En outre, chaque fois qu’une juridiction nationale ou un organisme à fonction juridictionnelle saisit de question de droit ci-dessus doit statuer en dernier ressort, il est tenu de saisir préalablement la Cour de Justice. Cette saisine devient facultative lorsque la juridiction nationale ou l’organisme à fonction juridictionnelle doit statuer à charge d’appel.
Les interprétations données par la Cour en cas de recours préjudiciel s’imposent à toutes les autorités administratives et juridictionnelles dans l’ensemble des Etats membres. L’inobservation de ces interprétations donne lieu au recours en manquement ».
[31] C’est ainsi que le juge communautaire contribue à l’intégration de la norme communautaire au niveau nationale.
[32] Affaire DJEUKAM Michel op.cit.
[33] Art 4 du Traité Révisé de la CEMAC, article 26 de la Convention Révisée régissant la Cour de Justice de la Communauté.
[34] Article 7 de l’Acte additionnel N°04/00/CEMAC-041-CCE-CJ-02 du 14 Décembre 2000 portant règles de procédures de la Chambre Judiciaire de la CEMAC.

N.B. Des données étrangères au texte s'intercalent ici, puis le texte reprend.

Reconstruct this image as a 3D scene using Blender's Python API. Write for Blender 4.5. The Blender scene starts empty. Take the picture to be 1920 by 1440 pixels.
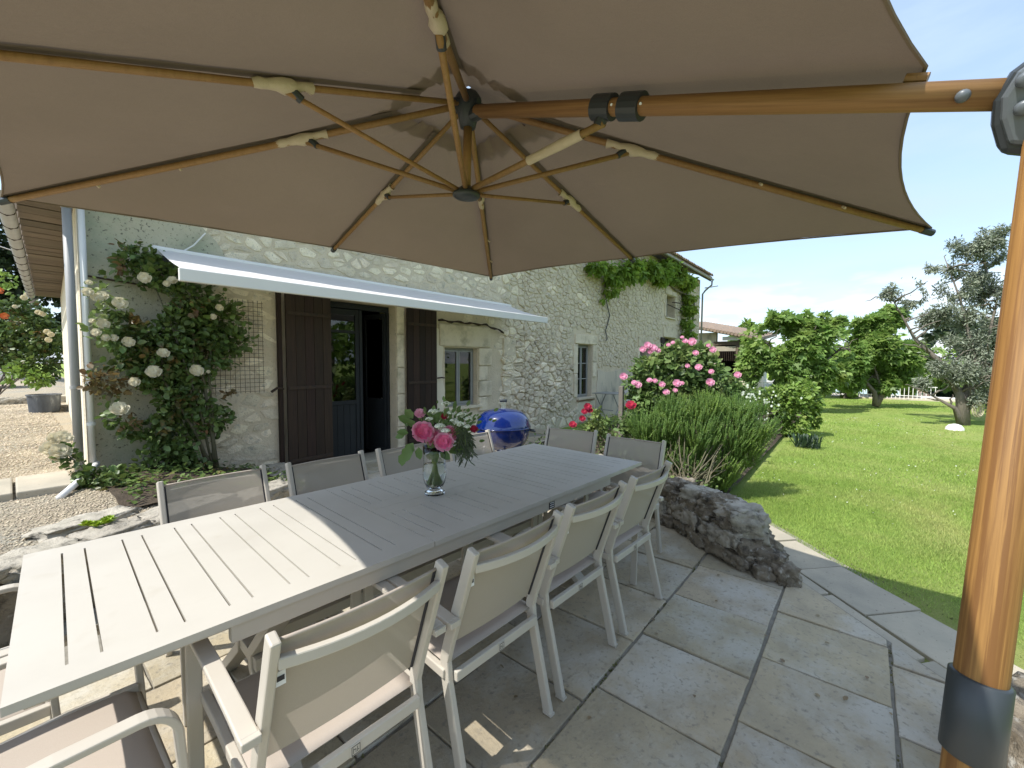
import bpy, math, random
import numpy as np
from mathutils import Vector, Matrix, noise
random.seed(7); RNG = np.random.default_rng(7)
PI = math.pi; R = math.radians
scene = bpy.context.scene; COL = scene.collection

# ------------------------------------------------------------------ camera, sky, sun, exposure
CAM = Vector((0, 0, 1.5)); FPX = 788.14
YAW, PITCH, ROLL = 0.69714, 0.0520, 0.0036
fw = Vector((math.cos(YAW)*math.cos(PITCH), math.sin(YAW)*math.cos(PITCH), -math.sin(PITCH)))
rt = Vector((math.sin(YAW), -math.cos(YAW), 0)); up = rt.cross(fw)
rt, up = rt*math.cos(ROLL)+up*math.sin(ROLL), up*math.cos(ROLL)-rt*math.sin(ROLL)
cd = bpy.data.cameras.new('camera'); cam = bpy.data.objects.new('camera', cd); COL.objects.link(cam)
cam.matrix_world = Matrix(((rt.x, up.x, -fw.x, CAM.x), (rt.y, up.y, -fw.y, CAM.y), (rt.z, up.z, -fw.z, CAM.z), (0, 0, 0, 1)))
cd.sensor_width = 36; cd.lens = FPX/1920*36; cd.clip_start = .02; cd.clip_end = 2000
scene.camera = cam
SUN = Vector((-.64, .22, 1)).normalized()          # direction towards the sun
elev = math.asin(SUN.z)
w = bpy.data.worlds.new('World'); scene.world = w; w.use_nodes = True
nt = w.node_tree; bg = nt.nodes['Background']; sky = nt.nodes.new('ShaderNodeTexSky'); sky.sky_type = 'NISHITA'
sky.sun_disc = False; sky.sun_elevation = elev; sky.sun_rotation = R(288); sky.air_density = 1.0; sky.dust_density = 1.2; sky.ozone_density = 1.6
SKYK = .15
# thin high cloud veil and a few cumulus near the horizon
tc = nt.nodes.new('ShaderNodeTexCoord'); mp = nt.nodes.new('ShaderNodeMapping'); mp.inputs['Scale'].default_value = (1.3, 1.3, 5.0)
n1 = nt.nodes.new('ShaderNodeTexNoise'); n1.inputs['Scale'].default_value = 2.2; n1.inputs['Detail'].default_value = 9; n1.inputs['Roughness'].default_value = .55
cr = nt.nodes.new('ShaderNodeValToRGB'); cr.color_ramp.elements[0].position = .44; cr.color_ramp.elements[1].position = .70
cr.color_ramp.elements[1].color = (.88, .88, .88, 1); cr.color_ramp.elements[0].color = (.48, .48, .48, 1)
mp2 = nt.nodes.new('ShaderNodeMapping'); mp2.inputs['Scale'].default_value = (3, 3, 11); mp2.inputs['Location'].default_value = (.3, .1, .4)
n2 = nt.nodes.new('ShaderNodeTexNoise'); n2.inputs['Scale'].default_value = 2.6; n2.inputs['Detail'].default_value = 8
cr2 = nt.nodes.new('ShaderNodeValToRGB'); cr2.color_ramp.elements[0].position = .50; cr2.color_ramp.elements[1].position = .60
sep = nt.nodes.new('ShaderNodeSeparateXYZ'); mr = nt.nodes.new('ShaderNodeMapRange')
for a, v in (('From Min', .20), ('From Max', .06), ('To Min', 0), ('To Max', .8)): mr.inputs[a].default_value = v
mu = nt.nodes.new('ShaderNodeMath'); mu.operation = 'MULTIPLY'; mx = nt.nodes.new('ShaderNodeMath'); mx.operation = 'MAXIMUM'
mix = nt.nodes.new('ShaderNodeMix'); mix.data_type = 'RGBA'; mix.inputs[7].default_value = (2.25, 2.85, 3.6, 1)
L = nt.links.new
L(tc.outputs['Generated'], mp.inputs[0]); L(mp.outputs[0], n1.inputs[0]); L(n1.outputs['Fac'], cr.inputs[0])
L(tc.outputs['Generated'], mp2.inputs[0]); L(mp2.outputs[0], n2.inputs[0]); L(n2.outputs['Fac'], cr2.inputs[0])
L(tc.outputs['Generated'], sep.inputs[0]); L(sep.outputs['Z'], mr.inputs[0]); L(mr.outputs[0], mu.inputs[0]); L(cr2.outputs[0], mu.inputs[1])
mixc_ = nt.nodes.new('ShaderNodeMix'); mixc_.data_type = 'RGBA'; mixc_.inputs[7].default_value = (4.0, 4.1, 4.25, 1)
L(cr.outputs[0], mix.inputs[0]); L(sky.outputs[0], mix.inputs[6]); L(mu.outputs[0], mixc_.inputs[0]); L(mix.outputs[2], mixc_.inputs[6]); L(mixc_.outputs[2], bg.inputs[0])
bg.inputs[1].default_value = SKYK
sd = bpy.data.lights.new('sun', 'SUN'); sd.energy = 2.9; sd.angle = R(.53); sd.color = (1, .97, .915)
so = bpy.data.objects.new('sun', sd); COL.objects.link(so); so.rotation_euler = (-SUN).to_track_quat('-Z', 'Y').to_euler(); so.location = (0, 0, 20)
vs = scene.view_settings; vs.view_transform = 'Standard'; vs.look = 'None'; vs.exposure = 1.08; vs.gamma = 1; vs.use_curve_mapping = False
scene.cycles.max_bounces = 8; scene.cycles.transparent_max_bounces = 16

def project(p):
    d = Vector(p)-CAM; z = d.dot(fw)
    if z < .05: return None
    return 960+FPX*d.dot(rt)/z, 720-FPX*d.dot(up)/z
def ray(px, py): return fw*FPX+rt*(px-960)-up*(py-720)
def at_y(px, py, y): d = ray(px, py); return CAM+d*(y/d.y)
def at_z(px, py, z): d = ray(px, py); return CAM+d*((z-1.5)/d.z)
def at_depth(px, py, k): d = ray(px, py); return CAM+d*(k/FPX)

# ------------------------------------------------------------------ materials
def rgb(c): return (c[0], c[1], c[2], 1)
def M(name, c1, c2=None, scale=6., rough=.75, bump=0., bscale=60., bdist=.01, spec=.35, metal=0., rnd=0., mode='object', c3=None, c3scale=2., c3pos=(.5, .65),
      stretch=(1, 1, 1), transl=0., alpha=0., coat=0., detail=6, speck=None, speckscale=200., speckpos=(.66, .72)):
    m = bpy.data.materials.new(name); m.use_nodes = True; t = m.node_tree; b = t.nodes['Principled BSDF']; lk = t.links.new
    b.inputs['Roughness'].default_value = rough; b.inputs['Metallic'].default_value = metal; b.inputs['Specular IOR Level'].default_value = spec
    b.inputs['Coat Weight'].default_value = coat; b.inputs['Coat Roughness'].default_value = .05
    t1 = t.nodes.new('ShaderNodeTexCoord'); mp = t.nodes.new('ShaderNodeMapping'); mp.inputs['Scale'].default_value = stretch; lk(t1.outputs['Object'], mp.inputs[0])
    if rnd and mode == 'object':
        oi = t.nodes.new('ShaderNodeObjectInfo'); sc_ = t.nodes.new('ShaderNodeMath'); sc_.operation = 'MULTIPLY'; sc_.inputs[1].default_value = 40; lk(oi.outputs['Random'], sc_.inputs[0]); lk(sc_.outputs[0], mp.inputs['Location'])
    def nz(s, d=6, ro=.6):
        n = t.nodes.new('ShaderNodeTexNoise'); n.inputs['Scale'].default_value = s; n.inputs['Detail'].default_value = d; n.inputs['Roughness'].default_value = ro; lk(mp.outputs[0], n.inputs[0]); return n
    def ramp(src, p0, p1):
        r_ = t.nodes.new('ShaderNodeMapRange'); r_.inputs['From Min'].default_value = p0; r_.inputs['From Max'].default_value = p1; lk(src, r_.inputs[0]); return r_.outputs[0]
    def mixc(fac, a, bcol):
        x = t.nodes.new('ShaderNodeMix'); x.data_type = 'RGBA'
        if fac is not None: lk(fac, x.inputs[0])
        if isinstance(a, tuple): x.inputs[6].default_value = rgb(a)
        else: lk(a, x.inputs[6])
        if isinstance(bcol, tuple): x.inputs[7].default_value = rgb(bcol)
        else: lk(bcol, x.inputs[7])
        return x.outputs[2]
    out = None
    if c2 is None: b.inputs['Base Color'].default_value = rgb(c1)
    if c2 is not None: out = mixc(ramp(nz(scale, detail).outputs['Fac'], .3, .7), c1, c2)
    if c3 is not None: out = mixc(ramp(nz(c3scale, 8, .65).outputs['Fac'], *c3pos), out if out else c1, c3)
    if speck is not None: out = mixc(ramp(nz(speckscale, 2).outputs['Fac'], *speckpos), out if out else c1, speck)
    if rnd:
        if mode == 'island': src = t.nodes.new('ShaderNodeNewGeometry').outputs['Random Per Island']
        else: src = t.nodes.new('ShaderNodeObjectInfo').outputs['Random']
        mr_ = t.nodes.new('ShaderNodeMapRange'); mr_.inputs['To Min'].default_value = 1-rnd; mr_.inputs['To Max'].default_value = 1+rnd; lk(src, mr_.inputs[0])
        h = t.nodes.new('ShaderNodeHueSaturation'); lk(mr_.outputs[0], h.inputs['Value'])
        ms = t.nodes.new('ShaderNodeMapRange'); ms.inputs['To Min'].default_value = .5+rnd*.035; ms.inputs['To Max'].default_value = .5-rnd*.03
        wn = t.nodes.new('ShaderNodeTexWhiteNoise'); wn.noise_dimensions = '1D'; lk(src, wn.inputs['W']); lk(wn.outputs['Value'], ms.inputs[0]); lk(ms.outputs[0], h.inputs['Hue'])
        if out: lk(out, h.inputs['Color'])
        else: h.inputs['Color'].default_value = rgb(c1)
        out = h.outputs[0]
    if out: lk(out, b.inputs['Base Color'])
    if bump:
        bn = t.nodes.new('ShaderNodeBump'); bn.inputs['Strength'].default_value = bump; bn.inputs['Distance'].default_value = bdist
        lk(nz(bscale, 8, .65).outputs['Fac'], bn.inputs['Height']); lk(bn.outputs[0], b.inputs['Normal'])
    sh = b.outputs[0]; mo = t.nodes['Material Output']
    if transl:
        tr = t.nodes.new('ShaderNodeBsdfTranslucent'); ms = t.nodes.new('ShaderNodeMixShader'); ms.inputs[0].default_value = transl
        if out:
            h2 = t.nodes.new('ShaderNodeHueSaturation'); h2.inputs['Value'].default_value = 1.25; lk(out, h2.inputs['Color']); lk(h2.outputs[0], tr.inputs[0])
        else: tr.inputs[0].default_value = rgb(c1)
        lk(sh, ms.inputs[1]); lk(tr.outputs[0], ms.inputs[2]); sh = ms.outputs[0]
    if alpha:
        tp = t.nodes.new('ShaderNodeBsdfTransparent'); ms = t.nodes.new('ShaderNodeMixShader'); ms.inputs[0].default_value = alpha
        lk(sh, ms.inputs[1]); lk(tp.outputs[0], ms.inputs[2]); sh = ms.outputs[0]
    lk(sh, mo.inputs[0]); return m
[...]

[35] Article 797 du Nouveau Code de la Marine Marchande de la CEMAC, « Les parties peuvent, au lieu de se pourvoir devant les juridictions mentionnées à l’article 796 ci-dessus, convenir de porter le litige qui les oppose :
- Devant un tribunal arbitral à caractère international ou régional, s’il s’agit d’un contentieux mettant en présence des parties ou des intérêts situés eux-mêmes dans des Etats différents ;
- Devant un ou plusieurs arbitres résidant dans l’Etat où le litige a pris naissance, si ce dernier présente un caractère purement national. »
[36] La Convention de Vienne sur le droit des traités du 23 Mai 1969, en son article 26 dispose que : « Tout traité en vigueur lie les parties et doit être exécuté par elles de bonne foi ».